Subrata Roy's key man using bogus account to raise money?

Jailed Sahara conglomerate head Subrata Roy is seeking to refinance the group's overseas hotels including New York's Plaza to raise the Rs10,000 crore ($1.6 billion) he needs to get bail.

But the problem, according to a Reuters report, is that it is unclear if the man who's orchestrating the deal, a 34-year-old former broker named Saransh Sharma, has the money to pull it off.

Sahara's head of corporate finance, Sandeep Wadhwa, said Sahara's lawyers had verified with Bank of America that Sharma has deposited just over $1 billion in an account at the bank that is "earmarked for the said transaction."

That account, however, doesn't appear to exist. A manager at the bank told Reuters that he didn't write a crucial document attributed to him - an email, sent in his name to Sahara, which purported to verify the account's existence. After Reuters asked the bank to look into the account, spokeswoman Jumana Bauwens issued a statement saying, "Bank of America isn't involved in the transaction."

What's more, Sharma, who lives in San Jose, California, has admitted to stealing a database from a former employer. There are also two pending lawsuits against him alleging he forged a letter and produced fake documents to obtain a loan.

Bank of America's assertion that it has nothing to do with the deal, as well as details about Sharma's past, could throw a wrench into Sahara's efforts to free Roy in a case that has made headlines in India for almost a year.

Roy is being held at New Delhi's Tihar jail, the largest in India, on contempt charges for failing to comply with a court order to repay investors in a bond scheme later ruled to be illegal.

The bail amount, the largest ever in India, reflects the cost of the illegal scheme, estimated by Indian regulators to be as much as $7 billion.

A lawyer working for Sahara, speaking on the condition of anonymity, said the company's lawyers had not separately checked with Bank of America to see whether Sharma had a billion-dollar account with the bank. Instead, the lawyer said, Sahara relied on a letter from the bank saying the funds were there. Sahara declined to comment on the lawyer's assertion.

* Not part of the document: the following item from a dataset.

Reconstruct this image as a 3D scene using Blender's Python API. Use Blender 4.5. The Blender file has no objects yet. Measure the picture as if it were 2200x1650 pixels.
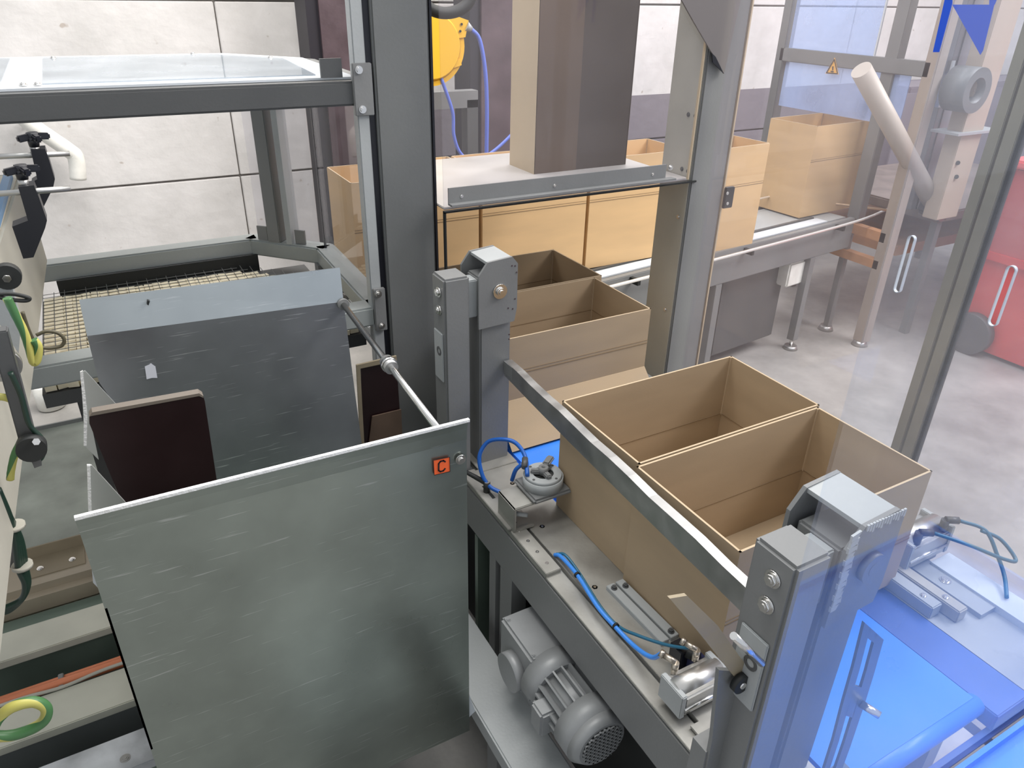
import bpy, bmesh, math, random
from mathutils import Vector, Matrix
random.seed(7)
sc = bpy.context.scene
COL = sc.collection
# ------------------------------------------------------------------ camera, light, exposure
FPX = 1590.3
YAW, PIT, ROL = -0.516779, -0.494509, -0.022516
R = (Matrix.Rotation(YAW, 3, 'Z') @ Matrix.Rotation(PIT, 3, 'X') @ Matrix.Rotation(ROL, 3, 'Y'))
cam_d = bpy.data.cameras.new('camera'); cam = bpy.data.objects.new('camera', cam_d); COL.objects.link(cam)
cam_d.sensor_width = 36.0; cam_d.lens = FPX / 2200 * 36; cam_d.clip_start = 0.02; cam_d.clip_end = 100
m3 = Matrix((R.col[0], R.col[2], -R.col[1])).transposed()
cam.matrix_world = m3.to_4x4()
sc.camera = cam
w = bpy.data.worlds.new('hall_light'); sc.world = w; w.use_nodes = True
w.node_tree.nodes['Background'].inputs[0].default_value = (0.93, 0.96, 1.0, 1)
w.node_tree.nodes['Background'].inputs[1].default_value = 0.66
def area(name, loc, size, power, col, target):
    l = bpy.data.lights.new(name, 'AREA'); l.shape = 'RECTANGLE'; l.size, l.size_y = size; l.energy = power; l.color = col
    o = bpy.data.objects.new(name, l); COL.objects.link(o); o.location = loc
    o.rotation_euler = (Vector(target) - Vector(loc)).to_track_quat('-Z', 'Y').to_euler(); return o
area('unseen_overhead_light', (1.6, 1.2, 3.4), (5.0, 1.0), 110, (1, .97, .93), (1.6, 1.6, -1.4))
area('unseen_overhead_light', (3.0, 3.4, 3.2), (6.0, 0.8), 170, (1, .97, .93), (2.6, 5.2, -1.2))
area('unseen_overhead_light', (1.8, 4.4, 1.2), (3.0, .4), 26, (1, .90, .76), (1.9, 3.0, -1.1))  # added unseen light, warms and brightens the rear box row
area('unseen_overhead_light', (.2, 2.4, 1.6), (1.6, .6), 12, (1, .97, .92), (.1, 2.6, -1.1))  # added unseen light to brighten the wire mesh table
area('unseen_overhead_light', (6.0, -0.5, 3.6), (4.0, 2.0), 420, (1, .95, .92), (4.0, 1.5, -2.1))  # unseen light, boosted to brighten the floor at right
sc.view_settings.view_transform = 'Standard'; sc.view_settings.look = 'None'
sc.view_settings.gamma = 1; sc.view_settings.use_curve_mapping = False
sc.view_settings.exposure = 0.22

def P(px, py, ax, v):
    d = R @ Vector(((px - 1100) / FPX, 1, -(py - 825) / FPX))
    return d * (v / d[ax])
V = Vector
# ------------------------------------------------------------------ materials
MATS = {}
def mat(name, col, rough=.5, metal=0., bump=0., bscale=60, var=0., vscale=8, stretch=None, scratch=0., spec=.5):
    if name in MATS: return MATS[name]
    m = bpy.data.materials.new(name); m.use_nodes = True; N = m.node_tree.nodes; L = m.node_tree.links
    b = N['Principled BSDF']; b.inputs['Base Color'].default_value = (*col, 1); b.inputs['Roughness'].default_value = rough
    b.inputs['Metallic'].default_value = metal; b.inputs['Specular IOR Level'].default_value = spec
    g = N.new('ShaderNodeNewGeometry'); mp = N.new('ShaderNodeMapping'); L.new(g.outputs['Position'], mp.inputs['Vector'])
    if stretch: mp.inputs['Scale'].default_value = stretch
    if var:
        n = N.new('ShaderNodeTexNoise'); n.inputs['Scale'].default_value = vscale; n.inputs['Detail'].default_value = 6
        L.new(mp.outputs[0], n.inputs['Vector'])
        r = N.new('ShaderNodeMapRange'); r.inputs[1].default_value = .3; r.inputs[2].default_value = .7
        r.inputs[3].default_value = 1 - var; r.inputs[4].default_value = 1 + var; L.new(n.outputs[0], r.inputs[0])
        x = N.new('ShaderNodeVectorMath'); x.operation = 'SCALE'; x.inputs[0].default_value = col; L.new(r.outputs[0], x.inputs['Scale'])
        L.new(x.outputs[0], b.inputs['Base Color'])
        r2 = N.new('ShaderNodeMapRange'); r2.inputs[1].default_value = .3; r2.inputs[2].default_value = .7
        r2.inputs[3].default_value = rough * .8; r2.inputs[4].default_value = min(1, rough * 1.25); L.new(n.outputs[0], r2.inputs[0]); L.new(r2.outputs[0], b.inputs['Roughness'])
        if scratch:
            mp2 = N.new('ShaderNodeMapping'); mp2.inputs['Scale'].default_value = (4, 4, 90); mp2.inputs['Rotation'].default_value = (0, .25, 0); L.new(g.outputs['Position'], mp2.inputs['Vector'])
            n2 = N.new('ShaderNodeTexNoise'); n2.inputs['Scale'].default_value = 2.2; n2.inputs['Detail'].default_value = 3; L.new(mp2.outputs[0], n2.inputs['Vector'])
            c = N.new('ShaderNodeValToRGB'); c.color_ramp.elements[0].position = .66; c.color_ramp.elements[1].position = .72; L.new(n2.outputs[0], c.inputs[0])
            mx = N.new('ShaderNodeMix'); mx.data_type = 'RGBA'; mx.inputs['B'].default_value = (.75, .77, .78, 1)
            k = N.new('ShaderNodeMath'); k.operation = 'MULTIPLY'; k.inputs[1].default_value = scratch; L.new(c.outputs[0], k.inputs[0])
            L.new(k.outputs[0], mx.inputs['Factor']); L.new(x.outputs[0], mx.inputs['A']); L.new(mx.outputs['Result'], b.inputs['Base Color'])
    if bump:
        n3 = N.new('ShaderNodeTexNoise'); n3.inputs['Scale'].default_value = bscale; n3.inputs['Detail'].default_value = 5; L.new(mp.outputs[0], n3.inputs['Vector'])
        bp = N.new('ShaderNodeBump'); bp.inputs['Strength'].default_value = bump; bp.inputs['Distance'].default_value = .01
        L.new(n3.outputs[0], bp.inputs['Height']); L.new(bp.outputs[0], b.inputs['Normal'])
    MATS[name] = m; return m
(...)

Sharma told Reuters he is backed by a group of US and UK investors for the refinancing and that the funds in the account have come from them. Both he and Sahara declined to identify the investors (See:Mirach Capital eyes Sahara hotels in $2 bn bailout for Subrata Roy).

Sharma, who spoke with Reuters on 23 January and sent a subsequent email on 26 January, said in an emailed statement on Wednesday that Mirach had faced "a number of challenges in closing this transaction" and that he wouldn't disclose "sensitive details" about the deal until it closes. 

Under the proposed deal, which Sharma said he reached with Sahara in December, Sharma's investor group would help pay off about $880 million of a Bank of China loan for the hotels. Besides the Plaza, which Sahara bought for about $570 million in 2012, the properties also include the Dream Hotel in downtown New York and the Grosvenor House in London.

Sharma and the investor group also agreed to lend $650 million to Sahara and make a $450 million investment in the conglomerate's properties in India. Sahara and Sharma have said they expect to finalize the deal by 20 February. 

It is unclear how paying off the Bank of China loan, or obtaining the loan and investment, would help Sahara pay Roy's bail and refund money to the bond investors.

Sahara told the Supreme Court last month that it is in talks with Mirach Capital, the company Sharma set up to do the deal with Sahara. Sahara has shown the court a 5 January letter from Bank of America, saying it is holding $1.05 billion in funds in an account on behalf of Mirach Capital for Sahara, according to a court filing. Sahara and Sharma declined to show Reuters a copy of the letter.

But Reuters says it has seen an email, dated 17 December, sent in the name of Nuno Marques, a Bank of America banking center manager in Wellington, Florida, to Sahara finance executive Wadhwa. In the email, the writer attests that Mirach "has sufficient liquidity with Bank of America to undertake the said transactions" with Sahara. The email does not specify the amount of funds Mirach has, but says the money would be put into escrow after anti-money laundering-related checks.